I CRISTIANI DA SALOTTO CONTRO LA CHIESA DEI POVERI

di Mario Pancera

«La chiesa per essere davvero, e non solo a parole, la chiesa dei poveri, deve partecipare concretamente alle  loro lotte, deve fare una scelta di classe», diceva l’ex sacerdote, ma sempre credente, Giulio Girardi. Filosofo e teologo, Girardi (Il Cairo 1926-Roma 2012) era un salesiano, ha partecipato al Concilio Vaticano secondo, esperto di ateismo, era stato anche lodato Paolo VI; ha insegnato nella Facoltà filosofica salesiana di Roma, alla Catho di Parigi, a Lumen gentium di Bruxelles: è stato praticamente cacciato da tutti gli istituti. È stato alla fine sospeso a divinis. Perché?

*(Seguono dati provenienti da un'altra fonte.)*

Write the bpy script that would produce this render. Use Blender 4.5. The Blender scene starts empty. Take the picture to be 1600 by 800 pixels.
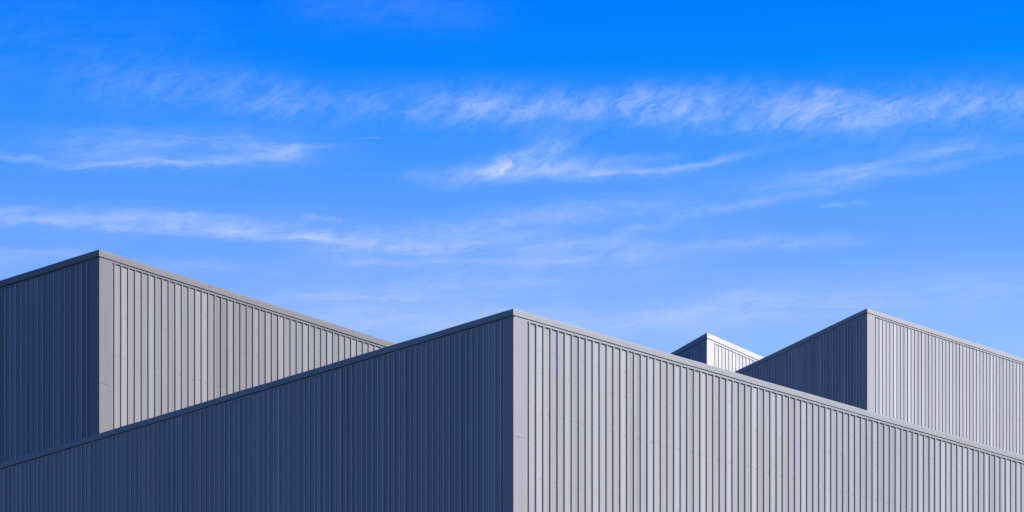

Era convinto che cristianesimo e marxismo potessero trovare qualche punto d’accordo nell’interesse delle classi più povere, le oppresse.

Papa Francesco parla spesso dei poveri e della chiesa dei poveri: non si può essere  cristiani da salotto, spiega. E quel «salotto» è più che un ammonimento: i cristiani da salotto sono atei. Non parlano, certo, di condurre lotte di classe tra poveri e ricchi, ma queste lotte di classe le vivono. Forse non se ne accorgono. Anzi, proprio le fanno. In senso contrario a quanto sosteneva Girardi: con il loro comportamento i cristiani da salotto combattono una lotta di classe, quella dei ricchi contro i poveri o, se si preferiscono termini politici, del capitalismo contro il proletariato. Vanno a messa tutte le domeniche e le feste comandate, si accostano alla comunione e fanno la carità. Tengono in vita quella classe che, in concreto, li mantiene in vita.

Come mettere insieme fede e ateismo marxista? Su questi argomenti Girardi ha tenuto conferenze, lezioni, scritto libri. Era un uomo di pace: ha fatto pure parte del Tribunale Russell II. Ha esplorato i movimenti rivoluzionari dell’America latina, negli anni in cui, per esempio, in Cile dominava Pinochet, e a Cuba combattevano Castro e Guevara. Ha, insomma, vissuto, da intellettuale «dentro» le rivoluzioni dei poveri che, volere o no, si richiamavano insieme al Vangelo e a Marx. Ed ecco il perché della sua formazione e dei suoi intendimenti. È stato uno dei maggiori esponenti della cosiddetta Teologia della liberazione e, ovviamente, dei Cristiani per il socialismo.

Sembra medioevo, ma i poveri ci sono ancora, le guerre per il potere si spostano qua e là sul globo, le lotte di classe continuano anche se non se ne parla: basta guardarsi in giro e si vedono i vincenti e i perdenti. I primi hanno sempre più denaro, i secondi sempre più miseria. Giulio Girardi potrebbe riprendere oggi le sue lezioni di ieri: non è cambiato nulla. E ancora verrebbe allontanato dalle autorità ecclesiastiche. Troverebbe nemici, nonostante papa Francesco, che viene dall’altra parte del mondo e, senza dubbio, è assai attento ai problemi della povertà.

La parola povertà è astratta, è sempre meglio dire: i poveri, i poveri si contano, si vedono. E ci sono poveri così poveri che non li vuole nessuno, nemmeno gli eventuali marxisti rimasti nell’arena sociale e politica: sono i sottoproletari. I sottoproletari non sanno quello che fanno, non sanno parlare, non sanno scrivere, non si sanno spiegare: urlano, chiedono, vogliono. Sono i miserabili, non li vuole nessuno. Uomini o donne, bianchi, neri, mulatti. Vengono usati, sfruttati, buttati via: in Italia, in Russia, in Cina, in Africa, nelle Americhe. Constatazione comune, senza possibilità di equivoci. E cosa fa la chiesa cattolica? Domanda comune, con mille risposte. «La chiesa, se vuole essere la chiesa dei poveri, deve fare una scelta di classe», così ripete oggi, dall’eternità, padre Girardi.

Una voce dal cortile: «Oggi un papa va nelle favelas di Rio de Janeiro…»
Seconda voce: «E la chiesa?»
Terza voce: «Speriamo che venda la tomba d’oro di padre Pio».